--- start of Data ---

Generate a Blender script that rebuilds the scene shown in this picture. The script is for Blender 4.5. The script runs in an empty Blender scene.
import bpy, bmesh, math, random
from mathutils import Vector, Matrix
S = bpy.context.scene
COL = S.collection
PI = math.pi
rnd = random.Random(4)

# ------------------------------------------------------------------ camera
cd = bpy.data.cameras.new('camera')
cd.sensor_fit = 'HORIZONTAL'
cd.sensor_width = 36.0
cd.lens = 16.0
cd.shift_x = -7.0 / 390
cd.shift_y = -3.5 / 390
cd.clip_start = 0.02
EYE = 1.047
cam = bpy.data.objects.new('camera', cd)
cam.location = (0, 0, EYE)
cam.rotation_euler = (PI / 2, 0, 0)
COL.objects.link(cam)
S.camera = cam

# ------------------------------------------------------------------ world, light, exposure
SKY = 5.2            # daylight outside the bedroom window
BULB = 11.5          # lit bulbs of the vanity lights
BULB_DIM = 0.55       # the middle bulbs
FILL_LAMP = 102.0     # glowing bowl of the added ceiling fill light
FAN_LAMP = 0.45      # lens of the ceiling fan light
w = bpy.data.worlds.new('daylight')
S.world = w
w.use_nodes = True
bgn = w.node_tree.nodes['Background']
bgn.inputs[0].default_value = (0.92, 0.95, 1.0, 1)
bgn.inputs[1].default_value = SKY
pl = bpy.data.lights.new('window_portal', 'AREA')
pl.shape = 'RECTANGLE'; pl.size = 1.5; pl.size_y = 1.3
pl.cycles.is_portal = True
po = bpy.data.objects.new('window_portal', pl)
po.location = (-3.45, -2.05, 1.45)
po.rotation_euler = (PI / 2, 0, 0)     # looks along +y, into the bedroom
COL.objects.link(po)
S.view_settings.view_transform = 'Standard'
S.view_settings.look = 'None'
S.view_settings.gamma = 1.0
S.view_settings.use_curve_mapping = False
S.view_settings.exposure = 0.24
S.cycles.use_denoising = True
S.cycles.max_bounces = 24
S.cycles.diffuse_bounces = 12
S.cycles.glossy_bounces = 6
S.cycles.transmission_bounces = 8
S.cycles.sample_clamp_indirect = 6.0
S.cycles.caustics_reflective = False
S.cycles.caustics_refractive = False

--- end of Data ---

▶ _Given request_
Look above and repeat, character for character, the lines from the first one to the line with "S.camera = cam", counting both.

▶ _Response to the task_
Generate a Blender script that rebuilds the scene shown in this picture. The script is for Blender 4.5. The script runs in an empty Blender scene.
import bpy, bmesh, math, random
from mathutils import Vector, Matrix
S = bpy.context.scene
COL = S.collection
PI = math.pi
rnd = random.Random(4)

# ------------------------------------------------------------------ camera
cd = bpy.data.cameras.new('camera')
cd.sensor_fit = 'HORIZONTAL'
cd.sensor_width = 36.0
cd.lens = 16.0
cd.shift_x = -7.0 / 390
cd.shift_y = -3.5 / 390
cd.clip_start = 0.02
EYE = 1.047
cam = bpy.data.objects.new('camera', cd)
cam.location = (0, 0, EYE)
cam.rotation_euler = (PI / 2, 0, 0)
COL.objects.link(cam)
S.camera = cam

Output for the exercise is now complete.